Musikalisch bleibt die Aufführung unausgewogen, auch wenn Ingo Metzmacher mit großem Elan dirigiert und die Musiker der Staatskapelle zu klangschönen Soli ermuntert. Die Sänger weden dagegen öfters durchs das dann allzulaute Orchester zugedeckt, Feinheiten gehen unter. Die Ariadne der Finnin Camilla Nylund überzeugt als Darstellerin, stimmlich mangelt es an Durchschlags- und Leuchtkraft. Brenda Rae singt ihre berühmte, koloraturgespickte Arie an die „Großmächtige Prinzessin“ technisch perfekt aber kühl, während Marina Prudenskaja als jugendlicher Komponist ein wenig allzu hoch-dramatisch ihre Spitzentöne herausschleudert. Roberto Saccà meistert die kurze, aber schwierige Partie des Bachus mit kräftig geschmetterten Tenor-Tönen, Gyula Orendt ist ein schön klingender, geschmeidiger Harlekin und Roman Trekel singt und spielt den um einen Kompromis zwischen Komödie und Tragödie kämpfenden Musiklehrer typgenau und überzeugend.

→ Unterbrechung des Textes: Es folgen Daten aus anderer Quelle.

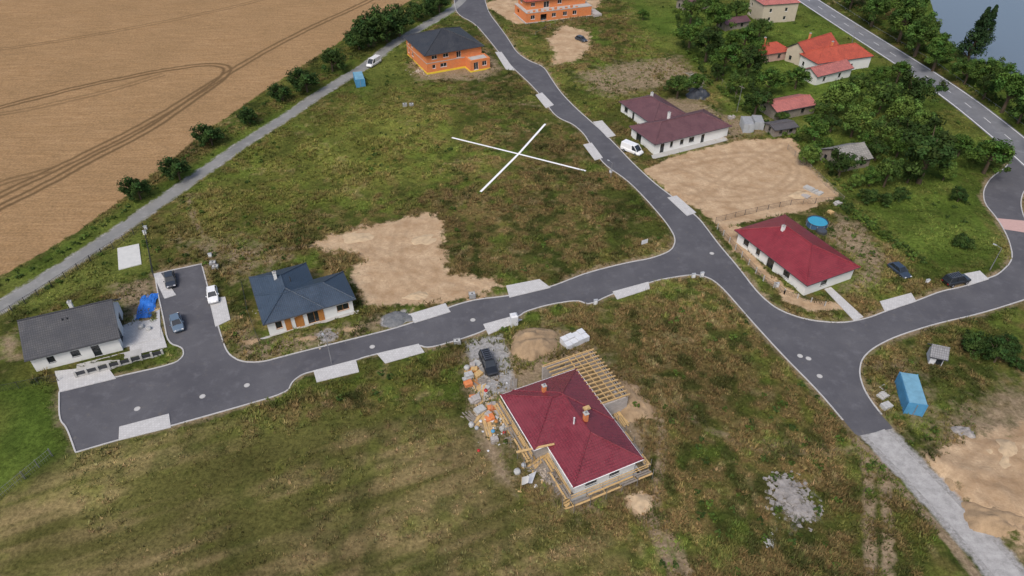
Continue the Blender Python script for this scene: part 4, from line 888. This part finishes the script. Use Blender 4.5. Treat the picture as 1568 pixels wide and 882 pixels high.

Auch wenn die Besetzung der neu inszenierten „Ariadne auf Naxos“ nicht optimal ausfällt, und auch wenn Richard Strauss und Hugo von Hofmannsthal in Wort und Ton eine andere Geschichte erzählen, nämlich wie der Tod durch innere Verwandlung überwunden und zu neuem Lebensglück wird : geschenkt!  Der Abend gehört Hans Neuenfels, der sich mit dieser Produktion offensichtlich (oder scheinbar?) vom jugendlichen Provokateur zum altersweisen Theatermann gewandelt hat. Und den das Publikum, das ihn einst ablehnte, nun mit Jubel überschüttet.
Ob das den alten Theaterhasen nicht stört?